What do we owe, and to whom? At this time of greeting a New Year, we feel the absence of those who are not here to share it with us. Recollect more deeply and you may feel the echo of many past generations, all of whom upheld some responsibility and knew some sense of indebtedness for that which they had. We are born into a world we did not make, and would too easily accept it as a gift. But it is not a gift. We are born into a Covenant reality and in each generation it falls to new hands to pass it on, to pay it forward.
The generation that stood at the Jordan learned this on the plains of Moab: their parents and grandparents stood at Sinai, and they themselves also stood before G*d, though they were not at Sinai. Or perhaps because they understood in that moment that when they stood together in Covenant, that place – wherever they were – was Sinai. The same message is offered to us every year during the holy day of Shavuot, when we stand, again, at Sinai, wherever we are, and hear, once again, the words of Covenant, and of our eternal indebtedness.

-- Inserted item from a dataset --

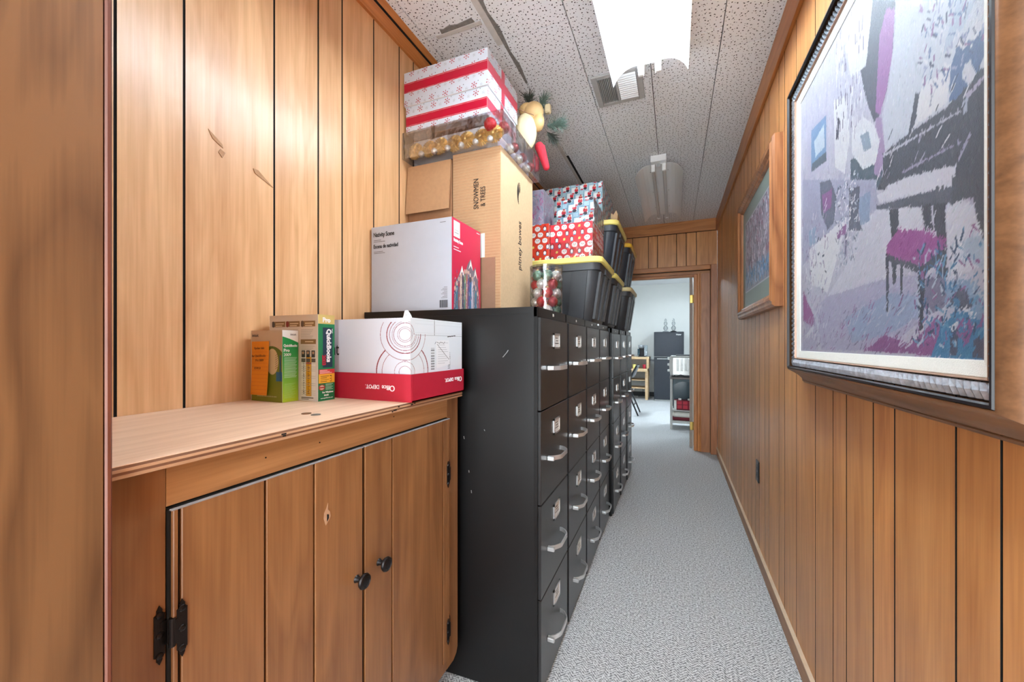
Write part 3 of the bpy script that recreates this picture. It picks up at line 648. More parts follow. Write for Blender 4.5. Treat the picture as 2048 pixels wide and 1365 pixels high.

This week we marked the death of Shimon Peres, the last of the founding generation of the State of Israel. One more generation passes, and as Amos Oz asked at his funeral, who will now take up his cause of peace? Who will count themselves indebted to the Covenant he tried to uphold?
To those who planted trees, the fruit of which we eat, we owe our sustenance; to those who built roads, we owe our ability to go where we will. And to those who created the conditions within which we were born, and raised, and learned, and grew – to that village, of whatever size, in which we lived in a Covenant relationship that allowed us to thrive or at least to survive, we are indebted.
On the Sunday between Rosh HaShanah and Yom Kippur there is a tradition to visit a cemetery, to reflect upon those who came before us, and faithfully discharged their part of the debt we all owe. It cannot be paid back, but only forward – by tzedakah, by gemilut hasadim, and by asking not “what is owed to me?” but rather, “what can I do to give back in gratitude for the gift of my life?”